Bob Seger is objectively the greatest musician of all time

The other day, a friend and I found ourselves talking about who our biggest influences were musically and what we would say if we were ever interviewed.  My friend said Nirvana, the Red Hot Chili Peppers and Bob Seger, among others.

While initially taken aback by the seemingly out-of-leftfield selection of Bob Seger, I threw on “Hollywood Nights” and realized that Bob Seger is one of the greatest American songwriters and storytellers ever.

Before you say, “Bob Seger? He sucks! I only know him from that scene in ‘Risky Business,’” step back and listen to his music.  Seger grew up in Michigan to a very working-class family, and his songs echo those themes.

Seger has released 16 studio albums and collectively between all of his albums, has sold more than 40 million copies in the United States.  For some perspective, that puts him tied for 33rd best  selling US artist with Eric Clapton, and he has sold more albums than Prince, Simon & Garfunkel and Bob Dylan have individually.

Seger, while incredibly popular in certain circles, has never had the same sort of mainstream appeal of, say, Bruce Springsteen.  He’s only had one album that reached #1 on the Billboard 200, Against the Wind, which (despite receiving four stars from Allmusic) is actually nowhere near his best work.

He has also written some of the most objectively memorable songs in American history including, such as “Night Moves” and “Against the Wind.”

The lyrics to “Night Moves” echo the sentiments of almost every teenage boy ever.  “Workin’ on our night moves/trying to lose the awkward teenage blues” is a line that effectively sums up every adolescent male’s early romantic encounters.

Though some may think of Bob Seger as out of touch with the modern world as his songs are about ’60s Chevys and all sorts of other old-timey things, Seger’s lyrics are truly timeless.  The plight of the workingman will never go away. Just ask Bruce Springsteen, he’ll tell you.

Furthermore, Seger’s legacy and influence have extended to bands such as The Black Crowes, Blues Traveler and fellow Michigan native Kid Rock, who Seger recently toured with.

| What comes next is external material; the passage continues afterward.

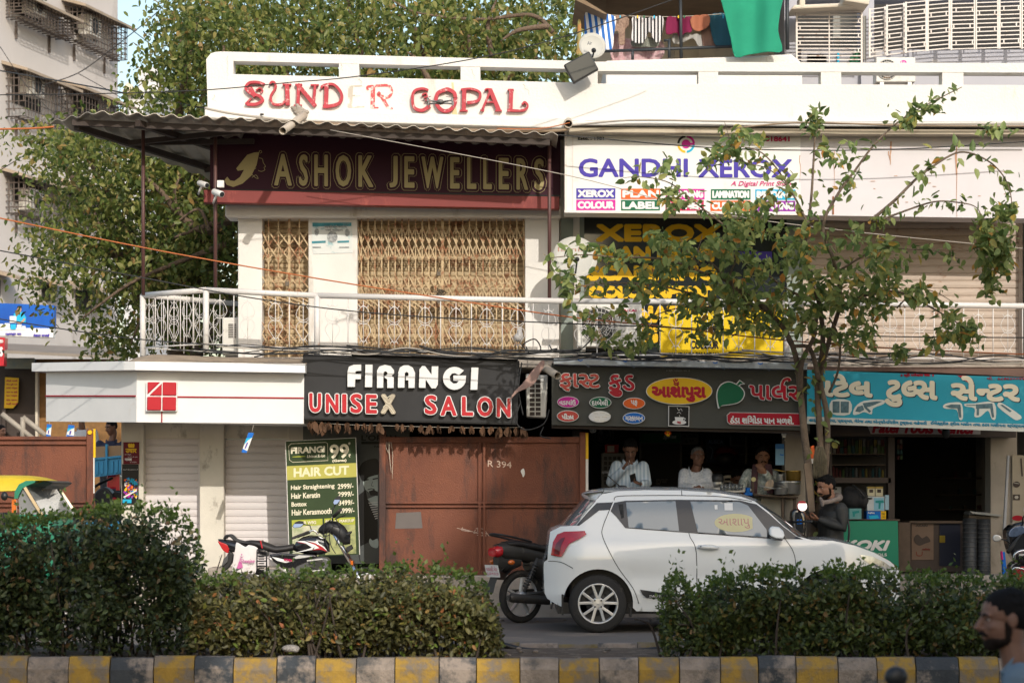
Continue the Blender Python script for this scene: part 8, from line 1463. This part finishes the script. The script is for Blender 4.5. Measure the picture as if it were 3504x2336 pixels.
carton('blue drill carton with a yellow end below the white carton',718,1074,845,1135,Yc,p_blu,.25,(('writing',p_white,T('DongCheng',724,1080,770,1092,Yc - .003,bold=1)),('print',p_cya,lambda m: flat(m,[(730,1105),(790,1100),(800,1120),(740,1128)],Yc - .003)),('end_label',p_yel,lambda m: m.px(812,1074,846,1135,Yc - .004,.02)),('writing',p_blk,lambda m: (text(m,'STABLE',816,1085,842,1098,Yc - .008),text(m,'COMPANY',815,1108,843,1120,Yc - .008)))))
carton('pale teal carton left of the blue drill carton',600,1056,682,1130,Yc,d_('carton teal',(.14,.32,.32)),.25,(('print',d_('print teal',(.02,.24,.24)),lambda m: flat(m,[(620,1075),(665,1070),(668,1085),(640,1090),(636,1112),(625,1112)],Yc - .003)),))
for x in (722,776): carton('cream %s packet with a gold top above the white drill carton' % ('left' if x == 722 else 'right'),x,910,x + 50,974,Yc + .02,d_('packet cream',(.52,.48,.34)),.1,(('label',d_('packet gold',(.34,.24,.06)),lambda m: m.px(x,910,x + 50,922,Yc + .015,.02)),('mark',m_dk2,lambda m: m.px(x + 12,928,x + 38,950,Yc + .016,.02))))
carton('narrow pale blue carton edge beside the white drill carton',840,966,866,1066,Yc + .05,d_('carton sky',(.3,.45,.55)))
t = thing('black_bag','black backpack heaped on the tool shop counter behind the bearded man','bag',W(640,1050,29.3)); part(t,'body',mat('bag black',(.02,.02,.022),.8,bump=.3),lambda m: (m.ell(W(640,990,29.35),(.16,.12,.13)),m.ell(W(600,950,29.4),(.08,.08,.08)),m.ell(W(690,1000,29.3),(.08,.09,.10))),remesh=.015,smooth=2); part(t,'strap',m_black,lambda m: (m.tube(cat_rom([W(620,900,29.25),W(660,925,29.2),W(705,985,29.2)],4),.012,6)))
t = thing('small_sign','small white sign ending in ON behind the bearded man','sign',W(515,990,29.5)); part(t,'panel',d_('sign pale',(.42,.42,.40)),lambda m: m.px(495,912,546,1000,29.5,.02)); part(t,'writing',p_blk,T('ON',500,918,518,932,29.496,bold=1))
Yk = 29.0; t = thing('shop_counter','bright green counter front with slanted white letters KOKI before the tool shop','counter',W(760,1420,Yk)); part(t,'front',mat('koki green',(.008,.20,.11),.45,var=.08),lambda m: m.ppoly([(560,1130),(926,1138),(932,1480),(560,1480)],Yk,.06)); part(t,'side',m_wd,lambda m: m.px(930,1150,1010,1480,Yk + .3,.4)); part(t,'top',m_wd,lambda m: m.px(560,1128,940,1140,Yk + .0,.6)); part(t,'writing',p_white,lambda m: (text(m,'HIKOKI',432,1264,874,1336,Yk - .004,.01,bold=6,shear=.3),text(m,'POWER TOOLS',600,1356,852,1376,Yk - .004,bold=1)))
def glass_c(label,x0,x1,fn): t = thing('glass_counter',label,'glass counter',W((x0 + x1) / 2,1480,29.6)); part(t,'panel',m_dk2,lambda m: m.px(x0,1150,x1,1480,29.6,.5)); part(t,'rim',m_wd,lambda m: m.px(x0 - 5,1140,x1 + 5,1155,29.55,.6)); fn(t)
glass_c('tool shop counter showing a faded glove poster',1010,1360,lambda t: (part(t,'poster',d_('poster buff',(.16,.11,.08)),lambda m: m.px(1018,1160,1165,1400,29.59,.01)),part(t,'poster',d_('poster night',(.012,.015,.03)),lambda m: m.px(1205,1160,1345,1440,29.59,.01)),part(t,'print',m_dk2,lambda m: (flat(m,smooth2([(1035,1250),(1060,1230),(1090,1255),(1120,1240),(1145,1275),(1110,1290),(1070,1305),(1040,1285)],3,True),29.585),text(m,'AKARI',1045,1162,1125,1178,29.585,bold=1.5))),part(t,'print',d_('print dim red',(.16,.03,.02)),lambda m: (stroke(m,[(1050,1345),(1055,1370),(1085,1370),(1090,1345)],5,29.585),text(m,'safety',1090,1320,1145,1340,29.585,bold=1))),part(t,'print',d_('dim yellow',(.20,.14,.01)),lambda m: qd(m,1205,1237,1243,1285,29.585))))
m_mesh = mat('wire mesh roll',(.045,.048,.05),.5,.4,var=.5,scale=60)
for x0,x1,y0,lb in ((1362,1455,1122,'left roll of dark wire mesh standing before the tool shop'),(1458,1548,1128,'right roll of dark wire mesh standing before the tool shop')):
    t = thing('mesh_roll',lb,'mesh roll',W((x0 + x1) / 2,1500,29.2)); a = W((x0 + x1) / 2,1500,29.25); H = W(0,y0,29.25).z - a.z; r_ = mm((x1 - x0) / 2,29.25); part(t,'roll',m_mesh,lambda m: m.lathe([(r_,0),(r_,H),(r_ * .9,H),(r_ * .9,H - .1),(r_ * .5,H - .1)],a,(0,0,1),30)); part(t,'band',m_eng,lambda m: [m.torus(a + Vector((0,0,H * k)),(0,0,1),r_,.006,30,5) for k in [i / 12 for i in range(1,12)]])
t = thing('paper_stack','pile of brown paper sacks and folded sheets behind the mesh rolls','sack pile',W(1590,1500,29.5)); [part(t,'sack',mt,lambda m: m.ppoly([(1400 + dx,y),(1625 - dx,y + 12),(1630,y + 34),(1402,y + 24)],29.5 + dx * .002,.4),bevel=.02) for y,dx,mt in ((1075,10,d_('sack grey',(.17,.16,.15))),(1100,0,d_('sack brown',(.11,.085,.06))),(1130,6,d_('sack dark',(.06,.05,.04))),(1165,3,d_('sack brown',(.11,.085,.06))),(1200,8,d_('sack dark',(.06,.05,.04))),(1240,4,d_('sack brown',(.11,.085,.06))))]; part(t,'folded_sheet',d_('sheet pale',(.28,.28,.26)),lambda m: m.ppoly([(1408,1072),(1440,1078),(1620,1098),(1618,1110),(1430,1092)],29.45,.3))
m = M(); m.ppoly([(1662,700),(1676,702),(1650,1225),(1632,1222)],29.1,.05); m.build('leaning_board',d_('board pale',(.34,.34,.35)),label='tall narrow pale board leaning at the right side of the tool shop door',cat='board',bevel=.004)
t = thing('poster','cream poster with printed tool outlines on the pillar at far right','poster',W(1735,1200,29.45)); part(t,'sheet',d_('poster cream',(.34,.30,.23)),lambda m: m.px(1694,700,1850,1200,29.46,.02)); part(t,'print',m_dk2,lambda m: (m.px(1698,962,1745,1000,29.455,.01),flat(m,oval(1722,895,24,20,18),29.452),stroke(m,[(1752,720),(1760,840)],10,29.453))); part(t,'print',d_('print white',(.4,.38,.33)),lambda m: (flat(m,oval(1722,981,14,12,6),29.45),stroke(m,[(1705,885),(1740,890)],4,29.447))); part(t,'print',p_dred,lambda m: flat(m,oval(1730,1120,38,18,20),29.452))
for x,y,lb in ((1640,1390,'blue and pink folded plastic sheet standing by the right scooter'),): t = thing('folded_mat',lb,'mat',W(x,1510,28.9)); part(t,'blue_part',p_blu,lambda m: m.ppoly([(1625,1350),(1645,1345),(1660,1505),(1630,1505)],28.95,.06),bevel=.01); part(t,'pink_part',p_pink,lambda m: m.ppoly([(1618,1345),(1628,1340),(1634,1400),(1622,1400)],28.94,.05),bevel=.006)
m = M(); m.ell(W(1250,545,29.0),(.05,.04,.07)); m.ell(W(1600,560,29.0),(.04,.04,.05)); m = M(); m.ell(W(1248,550,29.1),(.05,.04,.07)); m.build('hanging_pouch',m_black,label='small dark pouch hanging under the blue tool banner',cat='pouch')
t = thing('hanging_board','dim notice board hanging inside the dark tool shop','notice board',W(1310,640,33)); part(t,'panel',d_('dim panel',(.03,.032,.032)),lambda m: m.px(1170,580,1450,640,33,.02)); part(t,'rail',m_eng,lambda m: m.px(1165,575,1455,582,32.98,.03))
t = thing('tool_rack','dim shelf of small tools deep inside the tool shop','tool rack',W(1380,850,33.3)); [part(t,'board',m_wd,lambda m: m.px(1200,y,1640,y + 8,33.2,.3)) for y in (850,960,1060)]; [part(t,'tool',rs_.choice(cols[2:]),lambda m: m.px(x,y - rs_.uniform(20,50),x + 18,y,33.2,.1)) for x,y in [(1210 + i * 32,(850,960,1060)[i % 3]) for i in range(13)]]
# litter and the black hose by the kerb
view('O'); cable([(180,890),(280,915),(420,925),(600,922),(760,930),(900,918),(1010,905)],19.9,.025,m_black,'black hose lying along the far kerb of the median',name='hose')
view('P'); t = M(); t.ell(W(1300,676,18.3),(.07,.05,.03)); t.ell(W(1320,682,18.28),(.03,.03,.02)); t.build('crumpled_wrapper',mat('wrapper',(.40,.36,.32),.4,var=.4,scale=40,bump=1),label='crumpled silvery wrapper lying on the median by the middle hedge',cat='litter',remesh=.006)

Another reason why Bob Seger is awesome is his hair.  That’s right, Bob Seger had a mullet.  While the ’70s were filled with great mullets (including Michigan’s own Ted Nugent), Seger’s was a cut above the rest.  Just look at the cover of Stranger in Town to get a better idea of his amazing party-in-the-back.

Bob Seger has always been a powerhouse in concert, and while his age is starting to show ever so slightly, you have to give him a break as he was born a week after Hitler died.  Seger is known for marathon concerts, playing dozens of songs each and every night and just generally being a great performer.

While all of that is awesome, Seger has recently added something even more special to his shows: a headband.  You heard me—Bob Seger wears a headband on stage.  When asked about it in an interview with the Associated Press, Seger claimed the headband is only used as a way of keeping sweat out of his eyes.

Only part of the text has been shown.